What is Georeferencing?
By James Spokes, CEO, Monarcha
Georeferencing is the process of aligning a scanned or digital image (typically a map, aerial photograph, or satellite image) to a real-world coordinate system. The result is a file that knows where it belongs on the Earth's surface, enabling it to be overlaid with other spatial data in a GIS (Geographic Information System).
Why does georeferencing matter?
Millions of maps exist only as scanned images or paper documents. Geological surveys, mine plans, zoning maps, historical plats, and topographic sheets, many created decades before digital mapping existed, contain invaluable spatial information. But without georeferencing, that information is locked inside a flat image with no spatial context.
Once georeferenced, these maps can be layered with modern satellite imagery, drilling data, parcel boundaries, and other GIS datasets. This unlocks analysis, measurement, and decision-making that simply isn't possible with a paper map or an unregistered scan.
How does traditional georeferencing work?
The conventional approach involves a GIS technician manually identifying Ground Control Points (GCPs), locations that are visible on both the source image and a reference dataset with known coordinates. Typically, this means finding grid intersections, survey markers, road intersections, or other identifiable features and matching each one to its real-world coordinates.
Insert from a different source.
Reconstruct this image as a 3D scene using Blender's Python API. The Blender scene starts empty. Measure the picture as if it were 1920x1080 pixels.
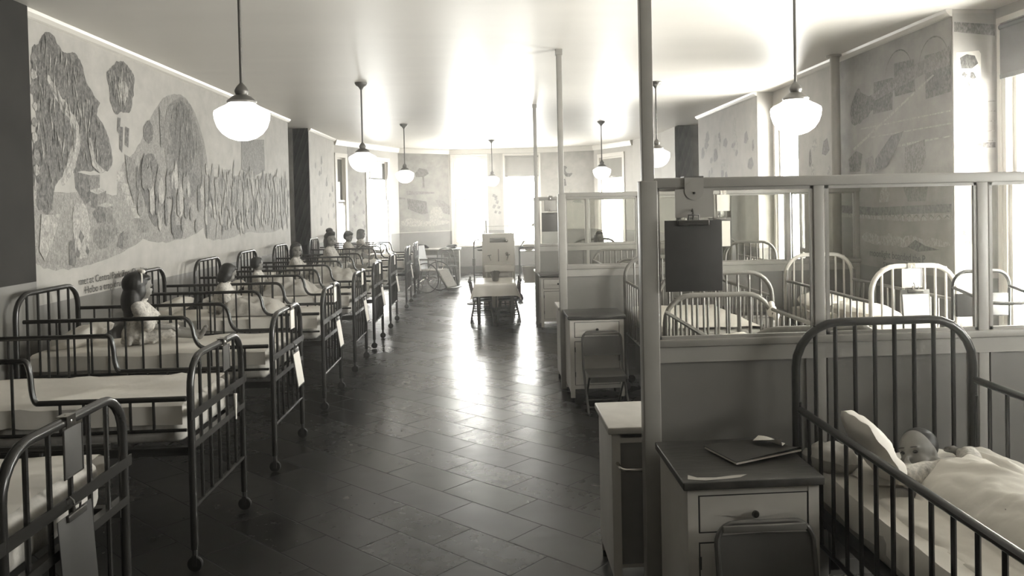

The technician then applies a mathematical transformation (polynomial, affine, thin-plate spline, or rubber-sheeting) to warp the image so that the GCPs align with their real-world positions. The quality of the result depends heavily on the number and distribution of GCPs, the skill of the technician, and the characteristics of the source map.
What makes it difficult?
Legacy maps come in an enormous variety of projections, datums, and coordinate systems. A 1960s geological survey map from Chile might use a local datum. A county plat book from Georgia might be in state plane coordinates. A mine plan might use a completely custom local grid with no standard EPSG code.
Identifying the correct coordinate reference system (CRS) and finding enough well-distributed control points is time-consuming and error-prone. A single archive of several hundred maps can take a GIS team weeks or months to process manually.
How AI is changing georeferencing
Modern computer vision and AI techniques are transforming this process. At Monarcha, we've built AI models that can read marginal notations, detect grid ticks, parse coordinate labels, identify projection metadata, and automatically compute ground control points, all without manual intervention.
The result is georeferencing that takes seconds instead of hours, with accuracy that matches or exceeds manual GCP placement on most map types. This makes it practical to process entire map archives at scale, something that was previously cost-prohibitive for most organizations.
What comes after georeferencing?
Georeferencing is often just the first step. Once a map is spatially registered, the next step is digitization: extracting the features on the map (geological units, parcel boundaries, road networks, drill hole locations) into vector layers that can be queried, analyzed, and integrated with other datasets.
Together, georeferencing and digitization turn a static image into living spatial data, ready for GIS analysis, resource modeling, permit review, or any other spatial workflow.